Thematic Working Group 5

Stochastic Thinking

Theme:

Probabilistic Thinking

Michel Henry

University of Franche-Comté, Besançon, France

(michel.henry@univ-fcomte.fr)

 

Since Piaget and Inhelder, a lot of works have shown how the idea of chance takes place in children’s mind, and how children build a personal and naïve relationship with random situations. Fischbein, Kahneman, Shaughnessy, Lecoutre, Truran and others had studied misconceptions and biases.

However the questions that are predominant in the works of the 90’ and in the papers of the recent years, focused on the stochastic thinking development. These works don’t restrict themselves to study behaviour of children in random situations or how they understand probabilistic problems. These researches try to understand how children can go to a real and theoretical knowledge about probability, which is built through a stochastic thinking. These researches lead to some proposals for teachers and curriculum developers to adapt probability teaching to new aims, according to the stages of children’s cognitive development and to new possibilities of tools for experimental teaching and learning.

The five papers, which contribute to our reflection, are written in this context and complement each other. They present typical didactical situations and provide extracts of children’s interviews which enlighten the emergence of particular probabilistic knowledge.

Jenni Way (from Sydney, Australia, The development of young children’s notions of probability) had studied the development of probabilistic notions on young children (from four to twelve years) in the framework of Piaget’s theory of stages of cognitive development. Her work shows three stages and two transitional phases.

Jenni Way’s works suggest the need to develop random situations with comparison problems in simple settings first, and then through various activities of doubling and halving, and to go progressively to a quantification of likelihood, using numerical and mathematical basic knowledge in situations of proportionality.

In this building process that I call "pré-probabilité", the concept of equiprobability based on the fairness idea plays a precursory role and allows the use of random games with familiar random generators as dice, spinners, coins, urns… according to Truran’s observations. Thus, the concept of random fair games would be a forced way to a sense making quantification of likelihood.

That is the point of view of Maria Jesus Cañizares, Carmen Batanero, L. Seranno, and J.J. Ortiz (from Grenade, Spain, Children’s understanding of fair games). They had worked with children from ten to fourteen. These authors suggest that children go beyond the primary apprehension of equal likelihood and of unfairness in games when the players have not the same probability to win.

Per Nilsson (from Vaxjö, Sweden, Experimentation as a tool for discovering mathematical concepts of probability), for seventh grade students, places children in competitive situations in which they have to overcome primary intuitions, especially equiprobability biases, in order to develop secondary intuitions. These intuitions come from learning and are linked to formal knowledge.

Risk perception is another way to reach basic probabilistic concepts.

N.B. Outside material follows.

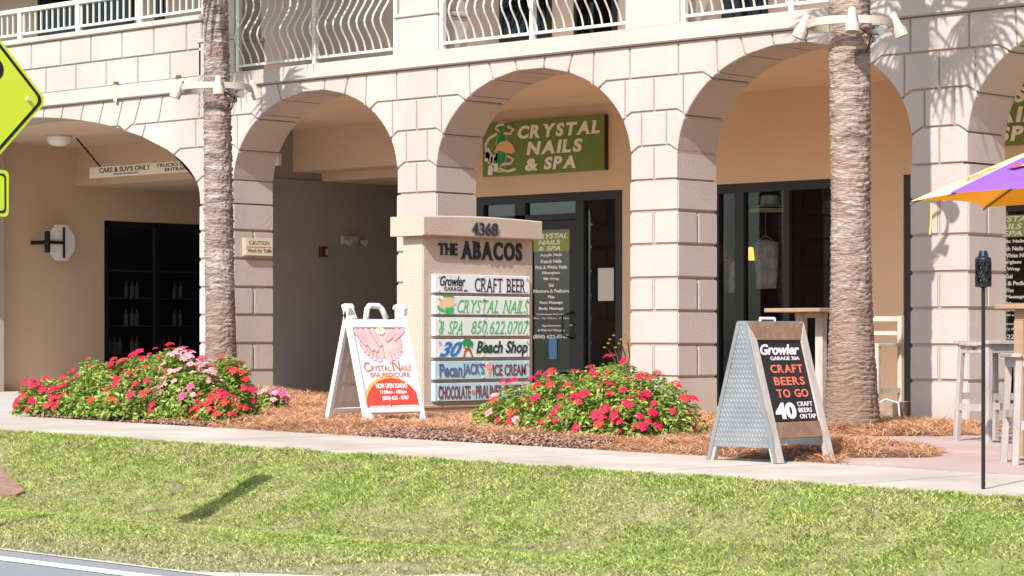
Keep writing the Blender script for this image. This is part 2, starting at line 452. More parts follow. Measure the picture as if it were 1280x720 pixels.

Jenny Pange (from Ioannina, Greece, Literature survey and children’s perception on risk) and Mike Talbot (from Edinburgh, UK) have done a survey on risk that shows a large variety of approaches, depending on the researcher’s status: psychologists, sociologists, economists, scientists or … probabilists

Dave Pratt (from Warwick, UK, The emergence of probabilistic knowledge) observes two such resources: the first is "the large number resource" which emerges out of the facility to generate many outcomes quickly in a computational environment, where children can perceive frequency fluctuations as well as its stabilisation with numerous trials.

The second resource, the "distribution resource", sets up a link between frequencies and the relative weights of the outcomes in a game which are shown by a working box. This second resource is a contextualized understanding of the link between frequencies and probabilities. This link is essential for a basic theoretical knowledge as the large numbers law.

With these five studies, we note the necessary increase from random situations with comparison problems in the settings, which include equiprobability somewhere, to a quantification of likelihood in situations of proportionality.

The concept of fairness games leads to some control of the probability in order to compare expectations in the case where equiprobability fails. The estimation of a probability to set a stake in competitive situations needs a real knowledge in a probabilistic point of view, which can go to a quantitative perception of risk.

The experimental environment in which the children can act on the parameters which structure the situations, promote a major place for computers in order to prepare the basic understanding of the probability historical duality, underlined in 1975 by Ian Hacking in his book: The Emergence of Probability.

From now, children can observe this duality through numerical experiences. This duality founds the essence of stochastic thinking and leads to the statistical applications. Then the children have to postulate that the stochastic aspect of common reality can be interpreted in probabilistic terms, and that the theoretical probability is a good tool of decisions.

This presupposes that new researches on didactical situations without random games could be developed (for example, on geometrical random situations, or on statistical behaviour of populations…), by using computational simulations to study these situations. This supposes a real understanding of the difference between the stochastic part of reality phenomena and the probabilistic models more or less appropriate to control them. This leads to a strong learning of the modelling process.

Could this aim, focused on modelling as a tool for probabilistic thinking development, be assigned as one of the objectives for the secondary curricula?